Jeong-hyeon dan Ji-hoo kerap ikut serta dalam rombongan tim ketika menjalani laga tandang. Keduanya terbilang dekat dengan rekan setim Jae-hoon dan keluarga mereka. Ji-hoo, yang tampak aktif, ceria bermain bersama rekan-rekan sang ayah.
"Dia saya panggil Coco. Lucu," kata pelatih Persipura, Jafri Sastra, mengomentari Yoo Ji-hoo.
Berbeda dengan putranya yang lincah, istri Jae-hoon cenderung menutup diri terhadap media. Jeong-hyeon lebih suka perhatian hanya terarah kepada sang suami.

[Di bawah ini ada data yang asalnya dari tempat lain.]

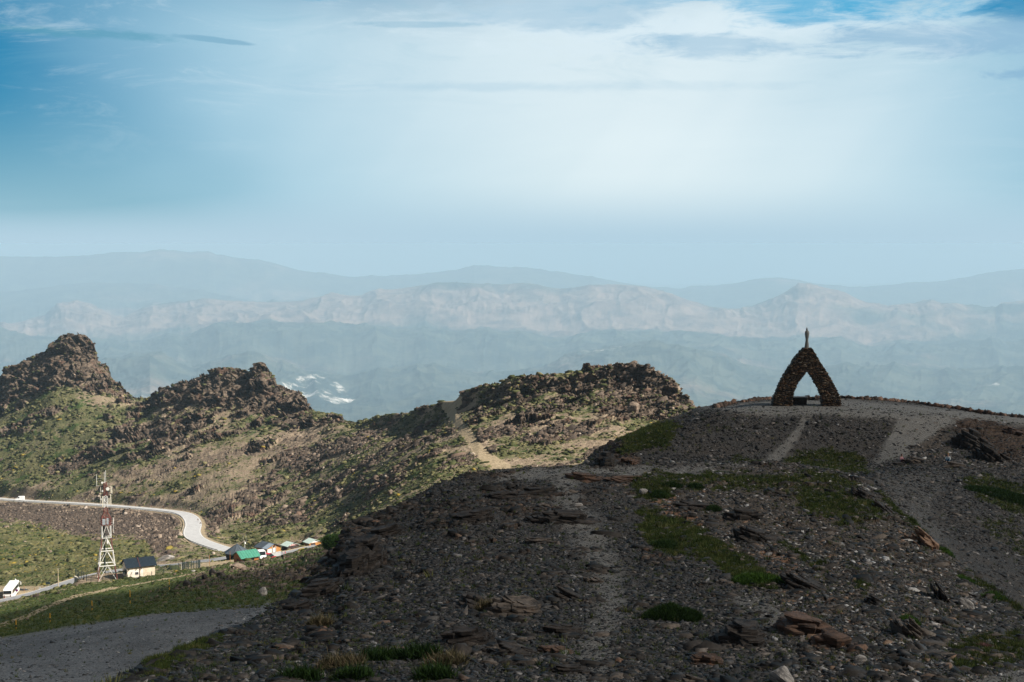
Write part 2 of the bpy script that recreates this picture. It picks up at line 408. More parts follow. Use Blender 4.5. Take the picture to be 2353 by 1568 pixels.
# ------------------------------------------------------------------ FAR: slopes, saddle, ridge and rock peaks
def full(D, py, a=-500, b=3000): return [(a, py, D), (b, py, D)]
CREST = [(-500, 1080, 1150), (-120, 985, 1120), (-40, 930, 1110), (0, 898, 1100), (14, 872, 1100), (26, 850, 1100), (60, 840, 1095), (88, 815, 1090), (108, 802, 1090), (135, 788, 1090), (148, 779, 1090), (198, 777, 1085), (212, 792, 1080), (226, 832, 1075), (247, 848, 1070),
  (256, 872, 1065), (280, 893, 1060), (305, 914, 1050), (335, 919, 1040), (372, 900, 1000), (402, 887, 990), (450, 871, 975), (505, 849, 960), (530, 848, 955), (560, 853, 950), (574, 856, 945), (582, 844, 945), (606, 844, 940), (616, 856, 938), (628, 872, 935), (633, 897, 930), (690, 898, 915), (700, 915, 910), (709, 934, 905),
  (722, 947, 880), (765, 952, 860), (792, 969, 830), (820, 971, 805), (850, 964, 790), (880, 955, 770), (950, 947, 725), (990, 933, 695), (1012, 924, 668), (1046, 921, 650), (1060, 905, 635), (1100, 890, 620), (1150, 884, 606), (1166, 869, 600),
  (1240, 862, 588), (1320, 855, 580), (1345, 847, 577), (1400, 838, 572), (1462, 834, 566), (1500, 848, 560), (1515, 866, 556), (1548, 880, 550), (1572, 902, 544), (1592, 925, 536), (1612, 938, 528), (1650, 968, 520), (1800, 1040, 515), (3000, 1400, 515)]
def crest_shift(dy, k, extra=None):
    return [(px, py + dy, D * k) for px, py, D in CREST]
BASE = [(-500, 1090, 1080), (-120, 1000, 1045), (0, 955, 1030), (60, 930, 1025), (120, 900, 1020), (180, 888, 1020), (240, 912, 1010), (300, 925, 1005), (335, 935, 990), (372, 935, 950), (450, 945, 910), (560, 945, 890), (633, 962, 870), (700, 972, 850), (765, 975, 810), (820, 988, 780),
  (880, 978, 755), (950, 975, 705), (1000, 958, 665), (1046, 940, 630), (1100, 925, 603), (1166, 915, 582), (1240, 905, 570), (1345, 900, 562), (1462, 895, 552), (1520, 915, 540), (1580, 950, 525), (1620, 975, 515), (1800, 1060, 510), (3000, 1420, 510)]
FAR_ROWS = [
  full(3, 2900), full(25, 1880),
  [(-500, 1585, 60), (0, 1572, 60), (350, 1590, 62), (700, 1640, 64), (1200, 1850, 66), (3000, 1900, 66)],
  [(-500, 1500, 110), (0, 1470, 112), (200, 1436, 114), (350, 1412, 116), (500, 1400, 118), (650, 1384, 122), (760, 1372, 126), (900, 1430, 130), (1200, 1560, 130), (3000, 1560, 130)],
  [(-500, 1475, 190), (0, 1432, 195), (150, 1400, 200), (300, 1380, 205), (450, 1350, 205), (600, 1330, 205), (700, 1308, 205), (780, 1285, 205), (900, 1270, 205), (1200, 1250, 205), (3000, 1320, 205)],
  [(-500, 1430, 290), (0, 1398, 300), (60, 1385, 302), (130, 1362, 308), (200, 1345, 318), (265, 1336, 326), (310, 1332, 333), (430, 1314, 338), (520, 1299, 348), (545, 1300, 345), (600, 1291, 350), (650, 1281, 355), (700, 1266, 355), (740, 1254, 350), (800, 1236, 345), (900, 1200, 320), (1000, 1155, 295), (1100, 1125, 272), (1200, 1110, 262), (1400, 1100, 245), (3000, 1250, 240)],
  [(-500, 1398, 410), (0, 1377, 412), (60, 1366, 410), (130, 1352, 400), (200, 1338, 385), (265, 1328, 372), (320, 1320, 378), (430, 1305, 395), (530, 1293, 405), (600, 1287, 415), (650, 1279, 425), (700, 1266, 435), (740, 1257, 440), (800, 1215, 445), (900, 1160, 440), (1000, 1112, 440), (1100, 1088, 442), (1160, 1080, 445), (1250, 1070, 448), (1400, 1058, 450), (3000, 1200, 450)],
  [(-500, 1350, 500), (0, 1352, 480), (90, 1342, 470), (150, 1335, 460), (260, 1312, 450), (350, 1300, 450), (450, 1289, 440), (530, 1279, 445), (600, 1270, 452), (700, 1252, 468), (750, 1238, 478), (800, 1190, 500), (900, 1125, 485), (1000, 1075, 475), (1100, 1055, 472), (1160, 1050, 472), (1250, 1040, 472), (1400, 1025, 472), (3000, 1180, 470)],
  [(-500, 1230, 680), (0, 1240, 650), (200, 1232, 630), (350, 1225, 610), (420, 1232, 595), (480, 1252, 545), (530, 1264, 515), (600, 1240, 530), (700, 1205, 560), (800, 1135, 575), (900, 1075, 550), (1000, 1030, 530), (1100, 1008, 515), (1160, 1003, 510), (1250, 993, 505), (1400, 978, 500), (1600, 990, 490), (3000, 1150, 485)],
  [(-500, 1130, 930), (0, 1147, 870), (200, 1160, 800), (350, 1171, 740), (400, 1177, 715), (440, 1190, 690), (480, 1222, 635), (530, 1236, 600), (600, 1195, 640), (700, 1130, 670), (800, 1070, 665), (900, 1032, 635), (1000, 995, 600), (1060, 970, 572), (1100, 960, 560), (1200, 945, 548), (1400, 930, 535), (1550, 945, 515), (1620, 990, 505), (3000, 1440, 500)],
  [(-500, 1110, 1000), (0, 1050, 960), (100, 1020, 950), (200, 1010, 930), (350, 1010, 890), (450, 1020, 850), (600, 1020, 820), (700, 1015, 800), (800, 1010, 755), (880, 1000, 720), (950, 1000, 680), (1000, 975, 645), (1046, 952, 610), (1100, 942, 588), (1200, 930, 565), (1345, 915, 550), (1462, 910, 540), (1550, 930, 522), (1600, 968, 512), (1650, 1000, 508), (3000, 1450, 505)],
  BASE, CREST,
  crest_shift(14, 1.025), crest_shift(120, 1.12),
  [(-500, 1700, 1700), (3000, 1700, 1300)],
]
cols_far = np.concatenate([np.arange(-500, -60, 6), np.arange(-60, 1660, 1.7), np.arange(1660, 3000, 12)])
# coarse undisplaced surface for finding the ground under roads and buildings
PC = loft(FAR_ROWS, np.arange(-500, 1800, 8.0), [4, 6, 20, 16, 14, 10, 10, 16, 16, 14, 10, 8, 4, 4, 4])
bv0 = bvh_of(PC)
def hit0(px, py, bv=bv0):
    x, y, z = ray(px, py); d = Vector((x, y, z)).normalized()
    h = bv.ray_cast(Vector((0, 0, 0)), d, 5000)
    return h[0]
def spline(pts, n=12):
    pts = [Vector(p) for p in pts]; out = []
    for i in range(len(pts) - 1):
        p0 = pts[max(i - 1, 0)]; p1 = pts[i]; p2 = pts[i + 1]; p3 = pts[min(i + 2, len(pts) - 1)]
        for k in range(n):
            t = k / n; out.append(.5 * ((2 * p1) + (p2 - p0) * t + (2 * p0 - 5 * p1 + 4 * p2 - p3) * t * t + (3 * p1 - p0 - 3 * p2 + p3) * t ** 3))
    return out + [pts[-1]]
def smooth_line(L, it=30):
    A = np.array([tuple(p) for p in L])
    for _ in range(it): A[1:-1, 2] = (A[:-2, 2] + 2 * A[1:-1, 2] + A[2:, 2]) / 4
    for _ in range(it // 3): A[1:-1, :2] = (A[:-2, :2] + 2 * A[1:-1, :2] + A[2:, :2]) / 4
    return A
def road_pts(imgpts): return smooth_line(spline([hit0(*p) for p in imgpts], 14))
UP = smooth_line(spline([at(*p) for p in [(-160, 1131, 960), (-60, 1141, 915), (0, 1147, 885), (60, 1152, 860), (150, 1156, 825), (240, 1162, 792), (330, 1169, 756), (385, 1175, 730), (418, 1180, 706), (438, 1190, 676), (445, 1206, 642), (441, 1224, 608), (452, 1240, 577), (490, 1255, 545), (528, 1266, 518), (580, 1272, 500), (650, 1264, 505)]], 14))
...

Di saat waktu luang, Jae-hoon menuturkan biasanya ia membawa istri dan putranya berjalan-jalan ke pusat perbelanjaan di Jayapura atau bersantai di sejumlah pantai yang ada di Jayapura dan sekitarnya. "Bila Persipura away ke Jakarta, Surabaya, Bali mereka biasanya ikut sekalian berlibur," jelas Jae-hoon.
Keberadaan Jeong-hyeon dan Ji-hoo membuat Jae-hoon bisa berkonsentrasi dan makin termotivasi demi memberikan kontribusi terbaik pada Persipura. Apalagi, hingga laga ketiga Torabika Soccer Championship (TSC) 2016 Presented by IM3 Ooredoo, penampilan tim Mutiara Hitam masih belum meyakinkan dengan hanya mengoleksi dua poin hasil dua kali bermain imbang.
Selain istri dan putranya, kiper yang sudah kebobolan tiga gol di TSC 2016 ini memiliki rahasia lain untuk mendongkrak penampilannya. Belakangan ini ia mengaku kerap menonton aksi-aksi Gianluigi Buffon saat menjaga gawang Juventus.
"Saya biasanya tak memiliki pemain idola, tapi akhir-akhir ini saya sering menonton Liga Italia, termasuk Juventus. Saya suka Buffon. Semakin berumur dia semakin matang. Ia mampu mempertahankan posisinya sebagai penjaga gawang utama di Juventus dan timnas Italia. Kalau bisa, tentu saya ingin sepertinya," tuturnya.
Dengan kualitas yang dimilikinya, dengan dukungan keluarga serta rekan setim, Jae-hoon tentu ingin mengembalikan Persipura ke trek sebenarnya; jadi tim yang disegani di kancah sepak bola Indonesia. Bila tugasnya itu sudah dituntaskannya, ia bakal menggapai cita-citanya, yakni melatih kiper-kiper lokal agar mampu jadi benteng terakhir yang kokoh bagi Tim Mutiara Hitam.